Mohammad Sohail, chief executive of Topline Securities, says the tax collection target is high, but “we believe that considering new taxation measures, Pakistan may be able to reach closer to the primary and fiscal deficit estimates”.


Aurangzeb expressed the government’s commitment to tackling inflation, a top priority, and noted significant progress in reducing price pressures.

“Inflation had surged to 38pc a year ago, with food inflation reaching 48pc, causing hardships for low-income households. I’m pleased to report that our improved economic strategy has successfully brought inflation down,” Aurangzeb said.

“In May 2024, the Consumer Price Index stood at 11.8pc and food inflation at 2.2pc. We’ve worked tirelessly to bring inflation into single digits and will sustain our efforts to ensure price stability,” Aurangzeb said.

Faisal Mamsa, the chief exectuve of financial consultancy firm Tresmarck, told Dawn.com that inflation projections of “12pc are realistic and achievable”.

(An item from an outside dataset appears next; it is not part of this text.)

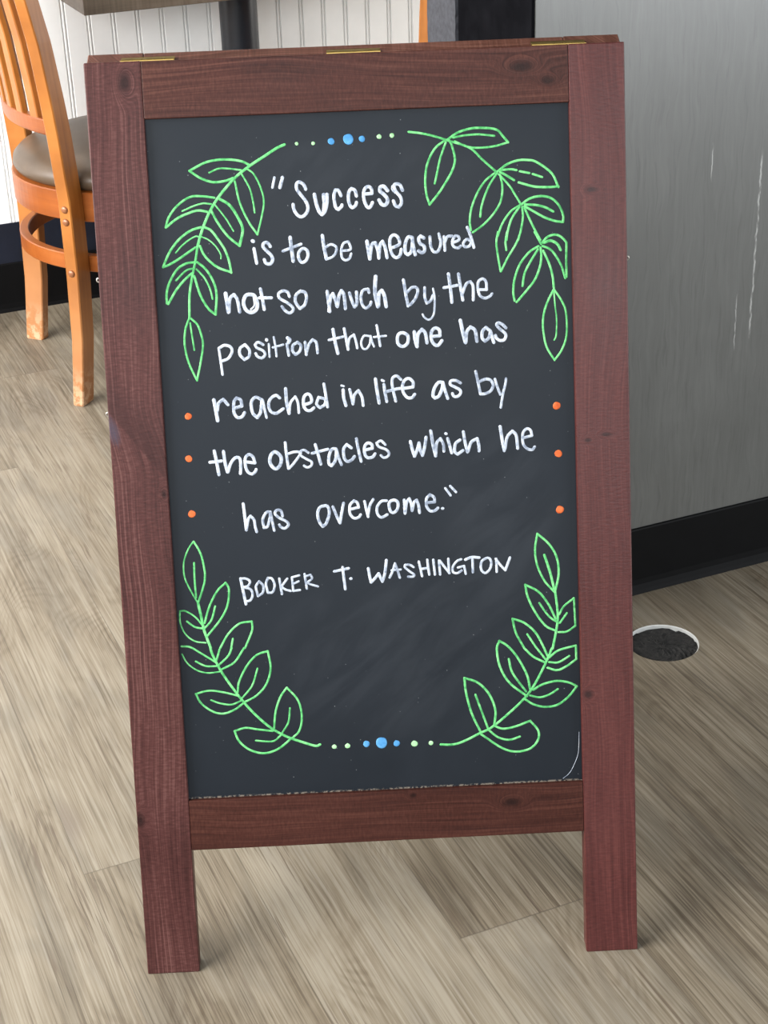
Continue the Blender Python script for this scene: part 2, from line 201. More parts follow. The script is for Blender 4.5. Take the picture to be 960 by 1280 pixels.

“This can imply an average policy rate of 16pc,” Mamsa said.

PSDP allocation

The government has allocated Rs3,792.2 billion for the Public Sector Development Programme (PSDP) in FY25, a 40pc increase from last year’s Rs2,709 billion.https://e.infogram.com/054fe0c8-0aa8-4318-b2be-1441a16f2058?parent_url=https%3A%2F%2Fwww.dawn.com%2Fnews%2F1839433%2Ffinance-minister-aurangzeb-presents-rs189tr-federal-budget-in-line-with-imf-guidelines&src=embed#async_embed

The federal PSDP, which comes under this head, has received a boost with an allocation of Rs1,696 billion, representing a 47.5pc increase from last year’s Rs1,150 billion.

Provincial PSDP allocation, on the other hand, has risen 34.4pc to Rs2,095 billion, up from Rs1,559 billion in the previous year.

‘Hard work needed’

“There is a need for patience and extreme hard work, combined with homegrown corrective plans. The public must work together with institutions to achieve our economic goals,” Aurangzeb said, once again stressing the importance of collaboration and sustained efforts.

Aurangzeb emphasised the need for Pakistan to transition from a government-controlled economy to a market-driven economy, aligned with global standards, to boost exports and foster a savings-and-investment-based economy.

“We must shift from a government-determined economy to a market-driven economy, aligning our economic system with global standards, increasing exports, and promoting a savings-and-investment-based economy over a consumption-based one,” Aurangzeb said.

He highlighted the importance of considering equity and inclusion when implementing economic reforms, urging bold measures to ensure a more equitable economic system.

“When introducing economic reforms, we cannot ignore equity and inclusion. Bold measures are necessary to create a more inclusive economic system,” the minister said.

Earlier, the session commenced with the recitation of the Holy Quran and the national anthem.

Prime Minister Shehbaz Sharif and Deputy Prime Minister Ishaq Dar — Aurangzeb’s predecessor — are attending the session.